Around 700 migrant families living in labour sheds at East Bengaluru have been forcefully evicted at the urging of the Mahadevapura MLA.
The families, consisting of women, children and infants, were staying in Devarabeesanahalli, Varthur, Kariyammana Agrahara, Munekolala and Bellandur.
On the evening of November 30, a couple of earthmovers, with police presence, razed down a portion of the labour settlement at the Munekolala labour camp. Families occupying the shed rushed to take shelter at other nearby sheds occupied by friends and relatives to spend the night. The labourers were given time till Monday to move out.
The labour sheds came up on vacant private lands surrounding the lake about 10 years ago when East Bengaluru was witnessing a real-estate boom.
Sources said local politicians decided to remove the labourers as they blamed them for the rise in incidents of crime.

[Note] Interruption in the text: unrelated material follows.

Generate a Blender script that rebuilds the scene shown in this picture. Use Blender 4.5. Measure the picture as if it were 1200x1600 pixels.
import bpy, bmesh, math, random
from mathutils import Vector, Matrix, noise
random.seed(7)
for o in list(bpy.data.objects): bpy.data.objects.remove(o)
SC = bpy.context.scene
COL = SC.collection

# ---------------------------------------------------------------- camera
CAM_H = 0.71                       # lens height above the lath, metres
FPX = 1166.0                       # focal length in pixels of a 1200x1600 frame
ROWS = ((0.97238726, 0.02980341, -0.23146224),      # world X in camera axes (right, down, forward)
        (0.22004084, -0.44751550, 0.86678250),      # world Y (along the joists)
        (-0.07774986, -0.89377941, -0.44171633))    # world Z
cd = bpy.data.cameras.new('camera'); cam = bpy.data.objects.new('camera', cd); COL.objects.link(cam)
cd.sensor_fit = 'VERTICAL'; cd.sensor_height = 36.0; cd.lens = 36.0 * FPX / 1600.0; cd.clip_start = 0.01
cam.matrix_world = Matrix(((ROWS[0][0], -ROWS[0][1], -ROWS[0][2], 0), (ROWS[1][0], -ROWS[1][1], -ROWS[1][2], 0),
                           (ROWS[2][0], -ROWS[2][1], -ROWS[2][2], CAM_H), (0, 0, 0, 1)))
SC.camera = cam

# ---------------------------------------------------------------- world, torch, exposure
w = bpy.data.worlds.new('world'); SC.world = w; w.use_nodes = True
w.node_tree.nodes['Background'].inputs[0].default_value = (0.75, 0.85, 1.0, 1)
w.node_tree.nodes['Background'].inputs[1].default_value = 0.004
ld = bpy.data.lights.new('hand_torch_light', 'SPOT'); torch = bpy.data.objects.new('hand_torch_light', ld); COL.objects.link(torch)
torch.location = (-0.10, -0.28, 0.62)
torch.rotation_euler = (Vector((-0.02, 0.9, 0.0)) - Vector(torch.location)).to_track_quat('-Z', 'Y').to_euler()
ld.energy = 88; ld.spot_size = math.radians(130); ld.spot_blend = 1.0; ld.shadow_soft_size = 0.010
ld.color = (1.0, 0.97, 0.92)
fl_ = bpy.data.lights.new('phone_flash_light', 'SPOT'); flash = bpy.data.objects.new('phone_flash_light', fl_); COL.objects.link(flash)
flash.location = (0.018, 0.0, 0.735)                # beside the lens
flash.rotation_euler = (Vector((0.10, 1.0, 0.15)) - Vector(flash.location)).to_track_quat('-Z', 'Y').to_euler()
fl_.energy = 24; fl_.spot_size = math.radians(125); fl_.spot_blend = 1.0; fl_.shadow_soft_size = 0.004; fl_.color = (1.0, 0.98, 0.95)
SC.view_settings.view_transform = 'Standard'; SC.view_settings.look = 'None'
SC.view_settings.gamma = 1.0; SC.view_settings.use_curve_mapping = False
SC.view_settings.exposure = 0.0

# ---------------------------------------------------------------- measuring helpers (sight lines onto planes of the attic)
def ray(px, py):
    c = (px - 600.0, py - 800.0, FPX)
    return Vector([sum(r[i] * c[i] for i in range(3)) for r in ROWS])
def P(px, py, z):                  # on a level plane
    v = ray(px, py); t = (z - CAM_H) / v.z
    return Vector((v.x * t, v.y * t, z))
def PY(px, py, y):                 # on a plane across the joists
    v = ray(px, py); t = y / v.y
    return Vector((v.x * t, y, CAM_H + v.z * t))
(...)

The police said they did not receive communication from the BBMP, though local land owners and the BBMP should seek police security for such evictions.
“Even if the communication had come from BBMP, we wouldn’t have had time to gather a large force to offer security,” a senior police official said.
About 700 families occupy these sheds, including infants, children and women, numbering around 7,000. The sheds are fanned out across the city’s eastern parts.
A majority of these migrants are from West Bengal and Odisha, while a good number have also arrived here through the porous Bangladeshi borders in search of work.
Sources said politicians regarded the settlement as a vote bank, while local leaders help them get Aadhaar cards and voter identification during election time.
Post the election, local leaders studied the voting pattern among the settlers and found that the majority from West Bengal and Odisha voted for the Congress as the grand old party pledged its alliance with (West Bengal Chief Minister) Mamata Banerjee. Barely a few illegal Bangladeshis voted for the BJP out of loyalty.
Clearly unhappy, political leaders threw the migrants out of their shelters with a deadline to leave by Monday, sources said.
Human rights activists and those working for economically weaker sections point out that the migrants have no other place to go. “There are infants and elderly people, too, among them,” said Khaleem Ullah, an activist with Movement for Justice. “They are evicted at a time when it is severely cold at night. Where’ll they find shelter?”